In the 1530s a Frenchman by the name of Jean Calvin (1509-1564) had come to reformed convictions. Escaping unrest in Paris, he took refuge in the countryside and began his magnum opus, the Institutes of Christian religion, a defence of reformed Christianity addressed to the French king and based on an extended exposition of the Apostles' Creed. During this time, Calvin visited Martin Bucer at Strasburg and saw for himself a working example of a reformed church, for example, with church services in the local language and church elders appointed in each church. Calvin's first attempt at reform at Geneva 1536-1541 failed, but when he was invited back later in 1541, Calvin was able to see the city transformed into what Scotsman John Knox famously called “the most perfect school of Christ . . . since the days of the apostles." Geneva also became a training centre for pastors sent to France and other countries. Calvin was succeeded by Theodore de Beze. As in the case of Luther's Reformation, Reformed Christianity also reserved a role for the ruler/state, and in several nations, including several Swiss cantons (regions), the Netherlands and Scotland, Reformed Christianity became the "state religion". There was also a strong reformed presence in France, Hungary and Poland.
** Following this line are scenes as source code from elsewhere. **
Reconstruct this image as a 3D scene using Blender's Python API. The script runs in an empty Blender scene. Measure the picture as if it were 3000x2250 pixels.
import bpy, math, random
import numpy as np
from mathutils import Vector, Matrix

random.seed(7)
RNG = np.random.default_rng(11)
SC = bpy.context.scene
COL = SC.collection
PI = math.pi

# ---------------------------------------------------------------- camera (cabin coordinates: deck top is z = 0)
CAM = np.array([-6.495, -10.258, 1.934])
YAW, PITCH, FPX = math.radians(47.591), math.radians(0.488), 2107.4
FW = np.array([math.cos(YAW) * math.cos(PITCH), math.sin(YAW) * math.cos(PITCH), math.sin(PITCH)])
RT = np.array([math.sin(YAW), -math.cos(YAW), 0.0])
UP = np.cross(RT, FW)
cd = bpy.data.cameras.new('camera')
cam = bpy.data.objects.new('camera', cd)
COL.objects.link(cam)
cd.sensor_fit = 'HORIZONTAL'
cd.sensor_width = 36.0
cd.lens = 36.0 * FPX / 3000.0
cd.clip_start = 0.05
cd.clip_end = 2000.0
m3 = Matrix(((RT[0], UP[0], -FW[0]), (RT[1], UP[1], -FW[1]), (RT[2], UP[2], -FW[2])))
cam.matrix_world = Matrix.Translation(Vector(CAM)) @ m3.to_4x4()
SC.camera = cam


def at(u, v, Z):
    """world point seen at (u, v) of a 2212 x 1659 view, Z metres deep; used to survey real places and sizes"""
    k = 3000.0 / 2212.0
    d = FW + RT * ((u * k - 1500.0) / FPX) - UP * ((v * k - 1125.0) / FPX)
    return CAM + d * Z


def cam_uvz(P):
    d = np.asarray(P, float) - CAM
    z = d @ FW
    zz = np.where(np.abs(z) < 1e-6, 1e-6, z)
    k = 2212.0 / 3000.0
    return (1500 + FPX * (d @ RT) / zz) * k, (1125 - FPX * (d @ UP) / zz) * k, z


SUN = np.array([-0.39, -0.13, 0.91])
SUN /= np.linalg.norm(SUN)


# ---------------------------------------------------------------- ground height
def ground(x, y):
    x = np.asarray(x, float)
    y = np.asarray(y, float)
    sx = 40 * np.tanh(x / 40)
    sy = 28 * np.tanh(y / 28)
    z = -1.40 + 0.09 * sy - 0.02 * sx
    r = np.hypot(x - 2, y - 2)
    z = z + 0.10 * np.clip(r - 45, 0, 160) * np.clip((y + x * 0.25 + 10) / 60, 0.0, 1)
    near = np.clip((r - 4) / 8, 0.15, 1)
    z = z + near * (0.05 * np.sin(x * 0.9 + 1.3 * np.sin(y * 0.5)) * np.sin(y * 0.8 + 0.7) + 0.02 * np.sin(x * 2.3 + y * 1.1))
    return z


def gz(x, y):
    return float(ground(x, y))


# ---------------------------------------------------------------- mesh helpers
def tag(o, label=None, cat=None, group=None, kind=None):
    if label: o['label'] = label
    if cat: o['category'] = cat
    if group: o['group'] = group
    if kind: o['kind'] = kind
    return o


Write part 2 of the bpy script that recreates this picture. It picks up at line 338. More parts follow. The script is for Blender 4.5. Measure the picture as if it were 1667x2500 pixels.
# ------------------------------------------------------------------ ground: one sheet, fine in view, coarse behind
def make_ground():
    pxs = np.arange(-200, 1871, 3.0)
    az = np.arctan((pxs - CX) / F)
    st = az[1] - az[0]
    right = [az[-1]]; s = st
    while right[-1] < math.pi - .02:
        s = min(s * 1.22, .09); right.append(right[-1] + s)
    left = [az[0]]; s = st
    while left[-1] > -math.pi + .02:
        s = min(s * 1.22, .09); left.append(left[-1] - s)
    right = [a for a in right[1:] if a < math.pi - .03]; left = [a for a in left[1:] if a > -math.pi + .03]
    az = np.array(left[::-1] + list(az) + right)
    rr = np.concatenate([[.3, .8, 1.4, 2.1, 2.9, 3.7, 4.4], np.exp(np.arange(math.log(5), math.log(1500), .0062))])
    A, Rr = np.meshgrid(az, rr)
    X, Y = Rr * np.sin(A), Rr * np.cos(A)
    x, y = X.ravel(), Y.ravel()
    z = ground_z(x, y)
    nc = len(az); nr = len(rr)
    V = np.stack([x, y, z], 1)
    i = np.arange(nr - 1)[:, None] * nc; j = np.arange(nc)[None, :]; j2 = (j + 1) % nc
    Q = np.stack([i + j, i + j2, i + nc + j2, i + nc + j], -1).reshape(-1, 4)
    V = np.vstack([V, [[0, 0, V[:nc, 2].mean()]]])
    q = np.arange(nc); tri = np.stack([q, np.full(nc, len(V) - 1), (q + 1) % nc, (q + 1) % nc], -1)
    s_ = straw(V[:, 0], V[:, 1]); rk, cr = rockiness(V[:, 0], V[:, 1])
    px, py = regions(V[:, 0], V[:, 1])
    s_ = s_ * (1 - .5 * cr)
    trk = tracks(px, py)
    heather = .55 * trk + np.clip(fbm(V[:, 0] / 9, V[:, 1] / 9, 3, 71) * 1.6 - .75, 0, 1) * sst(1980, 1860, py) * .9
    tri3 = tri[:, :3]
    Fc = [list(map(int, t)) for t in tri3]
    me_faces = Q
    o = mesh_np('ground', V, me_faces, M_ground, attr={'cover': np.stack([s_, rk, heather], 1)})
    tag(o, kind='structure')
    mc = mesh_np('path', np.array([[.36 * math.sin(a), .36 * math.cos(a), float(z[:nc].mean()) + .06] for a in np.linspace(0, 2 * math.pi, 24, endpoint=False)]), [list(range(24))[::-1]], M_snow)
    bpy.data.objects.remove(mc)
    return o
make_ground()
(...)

Around the same time, in England, Henry VIII, wanting to divorce his Spanish wife, seceded from the Catholic church in 1533, setting himself up as head of the Church of England (in place of the Pope). During the reigns of Henry VIII and his son, Edward, under Archbishop Thomas Cranmer, the Church of England became reformed in its teaching, beginning with the use in churches of English translations of the Bible. This was reversed under the reign of "Bloody Mary" (r. 1553-8), but then restored under Queen Elizabeth I (from 1558). The Church of England (also known as Anglicanism) has similarities with Lutheran Christianity and has a role for the monarch as "governor" of the church.
Besides these German and Swiss Reformations, a third arm was the Radical Reformation or Anabaptists, which represented a more radical approach and more thorough break with the past than Lutheran and Reformed Christianity. A first expression of the Radical Reformation was in 1521 when Carlstadt and Zwilling went further than Luther, rejecting infant baptism and practising prophetic gifts. A few years later, in 1524, Thomas Muntzer, influenced by the former, led a rebellion which ended in a crack down and massacre. In 1525 at Zurich, some of Zwingli's followers felt that his reform did not go far enough. In particular, they rejected the close connection with the state and the idea of a Christian society of which everyone was a member by infant baptism. In 1525 a group of these took the bold step of baptising one another "again" (Anabaptist means "rebaptiser") - this time based on profession of faith. They believed that the Christian church is a voluntary community entered by personal commitment expressed in believer's baptism. The leading theologian among them was Balthasar Hubmaier (martyred in 1528). The Anabaptists were violently persecuted, often drowned as a punishment, and they were seen as seditious and a threat to society. Some, along the lines of Thomas Muntzer (above), developed in the direction of political radicalism, most notably Jan of Leyden who set up a theocracy in the city of Munster 1532-5 which ended in a blood-bath. Others developed in the direction of mysticism. There were also rationalist Anabaptists who anticipated the views of later Enlightenment thinkers. The Hutterite Anabaptists developed in the direction of communal living. Finally, the evangelical stream of Anabaptists followed Menno Simons (from which comes the name, Mennonites). Their churches were spread across Germany and the Netherlands, and later Poland and Russia.